Leaked police information is contradictory. Some reporters claim that Welsz was already feeling ill before he traveled from his home in Érd to Budapest. Others say that he told the police he had taken poison and would die soon. (But then why didn’t the police immediately call an ambulance?) Some people talk about his excellent health and his upbeat mood; others report his anxiety. One report insists that he was hand-cuffed; others deny it. HVG told its readers that the people Welsz was fingering are not at all those everybody suspects, i.e., MSZP politicians. His revelations, they wrote, will surprise everybody.
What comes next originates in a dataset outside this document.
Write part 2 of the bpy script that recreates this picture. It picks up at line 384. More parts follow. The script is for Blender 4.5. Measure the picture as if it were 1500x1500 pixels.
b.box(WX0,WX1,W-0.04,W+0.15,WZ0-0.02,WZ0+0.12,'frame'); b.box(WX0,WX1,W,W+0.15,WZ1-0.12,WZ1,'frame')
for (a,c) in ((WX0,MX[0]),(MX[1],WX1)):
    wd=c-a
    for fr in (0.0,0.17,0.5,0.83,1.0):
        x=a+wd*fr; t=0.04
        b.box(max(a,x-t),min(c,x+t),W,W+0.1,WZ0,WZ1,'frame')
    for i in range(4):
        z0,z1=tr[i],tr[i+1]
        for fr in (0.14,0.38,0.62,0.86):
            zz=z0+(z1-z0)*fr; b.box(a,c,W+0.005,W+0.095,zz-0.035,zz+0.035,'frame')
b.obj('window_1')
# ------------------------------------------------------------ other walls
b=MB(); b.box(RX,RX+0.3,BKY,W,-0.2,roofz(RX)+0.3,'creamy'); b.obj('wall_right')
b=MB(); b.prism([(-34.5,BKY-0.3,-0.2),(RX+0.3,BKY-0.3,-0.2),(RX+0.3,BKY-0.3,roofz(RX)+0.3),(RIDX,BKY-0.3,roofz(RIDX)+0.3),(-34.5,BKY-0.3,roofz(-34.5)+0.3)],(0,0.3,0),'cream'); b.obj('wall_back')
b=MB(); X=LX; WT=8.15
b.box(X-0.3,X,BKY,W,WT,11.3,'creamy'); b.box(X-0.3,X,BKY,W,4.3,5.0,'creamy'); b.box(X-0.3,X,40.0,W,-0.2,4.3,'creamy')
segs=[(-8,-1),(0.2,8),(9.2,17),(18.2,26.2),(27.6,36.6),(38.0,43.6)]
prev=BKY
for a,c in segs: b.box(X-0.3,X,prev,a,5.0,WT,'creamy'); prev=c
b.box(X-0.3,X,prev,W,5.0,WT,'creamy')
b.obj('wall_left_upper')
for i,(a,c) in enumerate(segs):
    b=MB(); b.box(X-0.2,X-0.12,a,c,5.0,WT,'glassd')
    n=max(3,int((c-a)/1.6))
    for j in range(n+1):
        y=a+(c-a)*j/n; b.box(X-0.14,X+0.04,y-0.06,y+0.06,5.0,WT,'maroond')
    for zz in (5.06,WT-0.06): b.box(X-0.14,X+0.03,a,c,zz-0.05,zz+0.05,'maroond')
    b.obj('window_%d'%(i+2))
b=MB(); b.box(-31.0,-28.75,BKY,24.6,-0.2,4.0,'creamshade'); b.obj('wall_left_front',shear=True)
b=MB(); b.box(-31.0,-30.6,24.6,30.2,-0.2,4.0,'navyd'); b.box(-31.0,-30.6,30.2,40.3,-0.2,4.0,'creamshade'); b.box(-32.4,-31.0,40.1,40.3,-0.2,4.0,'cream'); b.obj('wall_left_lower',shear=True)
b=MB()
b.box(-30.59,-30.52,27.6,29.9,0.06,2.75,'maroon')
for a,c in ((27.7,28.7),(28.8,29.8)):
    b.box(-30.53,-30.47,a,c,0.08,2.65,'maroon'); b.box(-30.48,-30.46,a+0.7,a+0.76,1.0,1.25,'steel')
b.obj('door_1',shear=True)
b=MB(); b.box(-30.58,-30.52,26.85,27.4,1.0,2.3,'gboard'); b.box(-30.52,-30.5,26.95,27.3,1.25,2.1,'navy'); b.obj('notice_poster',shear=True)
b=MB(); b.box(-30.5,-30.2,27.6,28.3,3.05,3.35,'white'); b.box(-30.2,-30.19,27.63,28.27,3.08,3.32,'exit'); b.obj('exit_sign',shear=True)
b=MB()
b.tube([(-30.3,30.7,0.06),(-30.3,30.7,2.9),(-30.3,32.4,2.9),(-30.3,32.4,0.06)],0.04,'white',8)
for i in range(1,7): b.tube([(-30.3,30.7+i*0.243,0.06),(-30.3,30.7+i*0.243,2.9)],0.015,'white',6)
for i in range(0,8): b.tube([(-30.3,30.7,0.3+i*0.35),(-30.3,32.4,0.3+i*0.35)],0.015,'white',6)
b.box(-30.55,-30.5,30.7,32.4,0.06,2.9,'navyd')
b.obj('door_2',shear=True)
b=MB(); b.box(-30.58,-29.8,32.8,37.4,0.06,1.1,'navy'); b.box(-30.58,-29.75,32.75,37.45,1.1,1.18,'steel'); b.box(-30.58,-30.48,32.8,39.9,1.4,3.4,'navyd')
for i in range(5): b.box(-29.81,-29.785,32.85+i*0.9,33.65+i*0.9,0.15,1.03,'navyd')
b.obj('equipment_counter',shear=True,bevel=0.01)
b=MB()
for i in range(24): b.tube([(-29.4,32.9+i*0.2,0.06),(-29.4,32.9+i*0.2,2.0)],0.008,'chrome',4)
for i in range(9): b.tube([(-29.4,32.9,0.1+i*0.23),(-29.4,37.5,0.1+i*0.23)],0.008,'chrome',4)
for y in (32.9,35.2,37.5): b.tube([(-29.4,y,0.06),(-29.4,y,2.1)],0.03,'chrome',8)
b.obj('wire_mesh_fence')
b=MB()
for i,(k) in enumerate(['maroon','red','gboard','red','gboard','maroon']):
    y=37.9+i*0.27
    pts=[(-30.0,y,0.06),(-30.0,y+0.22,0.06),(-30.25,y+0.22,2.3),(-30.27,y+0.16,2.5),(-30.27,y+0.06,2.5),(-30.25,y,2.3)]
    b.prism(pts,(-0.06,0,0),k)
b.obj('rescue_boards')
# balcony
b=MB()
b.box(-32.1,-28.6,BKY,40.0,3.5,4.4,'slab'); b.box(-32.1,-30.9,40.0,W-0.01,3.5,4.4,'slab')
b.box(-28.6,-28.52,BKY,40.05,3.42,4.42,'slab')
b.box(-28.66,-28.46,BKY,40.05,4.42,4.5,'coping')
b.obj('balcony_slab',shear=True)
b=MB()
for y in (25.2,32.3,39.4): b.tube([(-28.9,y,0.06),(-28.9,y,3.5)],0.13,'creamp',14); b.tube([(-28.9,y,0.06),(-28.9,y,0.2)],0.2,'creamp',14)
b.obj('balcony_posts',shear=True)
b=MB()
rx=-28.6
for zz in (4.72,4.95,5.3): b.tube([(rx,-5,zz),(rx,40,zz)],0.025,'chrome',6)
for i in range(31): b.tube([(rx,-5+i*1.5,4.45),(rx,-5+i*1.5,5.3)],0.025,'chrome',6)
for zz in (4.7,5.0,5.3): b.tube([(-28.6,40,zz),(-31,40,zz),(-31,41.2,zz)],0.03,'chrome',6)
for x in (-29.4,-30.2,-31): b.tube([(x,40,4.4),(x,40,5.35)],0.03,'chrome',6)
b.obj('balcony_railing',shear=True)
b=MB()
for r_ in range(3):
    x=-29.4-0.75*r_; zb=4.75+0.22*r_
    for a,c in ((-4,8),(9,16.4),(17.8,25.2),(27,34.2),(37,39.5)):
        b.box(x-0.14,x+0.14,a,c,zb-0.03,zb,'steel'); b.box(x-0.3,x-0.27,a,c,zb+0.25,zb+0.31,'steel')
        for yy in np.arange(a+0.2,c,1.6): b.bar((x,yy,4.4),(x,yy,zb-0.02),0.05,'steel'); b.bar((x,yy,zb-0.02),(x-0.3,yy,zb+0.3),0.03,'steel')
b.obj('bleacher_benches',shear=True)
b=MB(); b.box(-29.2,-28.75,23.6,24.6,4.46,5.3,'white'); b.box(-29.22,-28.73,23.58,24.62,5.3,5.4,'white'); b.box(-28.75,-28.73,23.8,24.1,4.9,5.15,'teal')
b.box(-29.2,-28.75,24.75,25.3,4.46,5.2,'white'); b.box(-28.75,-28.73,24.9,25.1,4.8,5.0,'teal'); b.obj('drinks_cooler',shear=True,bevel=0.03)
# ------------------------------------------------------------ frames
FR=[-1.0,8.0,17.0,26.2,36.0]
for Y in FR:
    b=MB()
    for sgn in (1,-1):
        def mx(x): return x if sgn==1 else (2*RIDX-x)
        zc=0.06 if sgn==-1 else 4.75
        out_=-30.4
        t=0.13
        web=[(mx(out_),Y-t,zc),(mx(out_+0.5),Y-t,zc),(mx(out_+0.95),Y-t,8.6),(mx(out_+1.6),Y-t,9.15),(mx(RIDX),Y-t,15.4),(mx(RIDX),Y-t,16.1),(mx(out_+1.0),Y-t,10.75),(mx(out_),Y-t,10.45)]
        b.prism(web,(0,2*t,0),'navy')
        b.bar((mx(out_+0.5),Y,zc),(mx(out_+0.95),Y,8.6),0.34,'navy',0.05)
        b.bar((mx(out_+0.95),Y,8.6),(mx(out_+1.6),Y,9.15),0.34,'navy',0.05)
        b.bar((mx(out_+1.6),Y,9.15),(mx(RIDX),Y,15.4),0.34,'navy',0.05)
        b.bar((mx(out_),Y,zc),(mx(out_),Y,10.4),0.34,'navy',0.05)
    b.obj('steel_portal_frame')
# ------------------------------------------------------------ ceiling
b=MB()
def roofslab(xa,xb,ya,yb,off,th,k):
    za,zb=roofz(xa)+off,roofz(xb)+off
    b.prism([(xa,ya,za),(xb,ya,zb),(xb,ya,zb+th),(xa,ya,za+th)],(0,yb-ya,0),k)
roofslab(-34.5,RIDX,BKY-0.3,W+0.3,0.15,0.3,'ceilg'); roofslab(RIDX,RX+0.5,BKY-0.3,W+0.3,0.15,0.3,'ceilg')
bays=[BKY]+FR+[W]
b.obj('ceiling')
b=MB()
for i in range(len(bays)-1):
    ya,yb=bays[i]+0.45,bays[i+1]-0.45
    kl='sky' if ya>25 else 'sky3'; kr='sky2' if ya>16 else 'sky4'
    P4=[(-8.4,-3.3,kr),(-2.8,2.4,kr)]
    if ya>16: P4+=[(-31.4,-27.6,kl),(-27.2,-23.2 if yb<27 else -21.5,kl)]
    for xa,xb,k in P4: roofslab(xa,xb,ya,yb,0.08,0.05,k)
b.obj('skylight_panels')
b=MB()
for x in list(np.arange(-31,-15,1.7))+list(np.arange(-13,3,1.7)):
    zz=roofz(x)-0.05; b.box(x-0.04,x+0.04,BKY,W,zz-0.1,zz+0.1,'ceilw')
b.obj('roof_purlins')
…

From this one would surmise that he had information on some Fidesz people. Whatever happened, Welsz is dead under very strange circumstances which means–as Veres pointed out yesterday on ATV–that anyone can use the blank passports to frame opposition politicians. Dead men don’t talk.

Many people think that Welsz may have been a Hungarian national security agent. József Gulyás, formerly an SZDSZ member of parliament and now a supporter of Együtt 2014, is demanding that the parliamentary committee on national security convene to question representatives from the Office of the Defense of the Constitution and other organizations dealing with national security.

This whole story is too bizarre for words. And extremely suspicious. But the more convoluted the story is and the longer it takes to decipher, the more it would seem to serve Fidesz’s political purposes. This will be a front-page story for quite a while, unless Fidesz has something else up its sleeve. They did promise three surprises: the Simon case was first, then came Zuschlag. Who will be the third?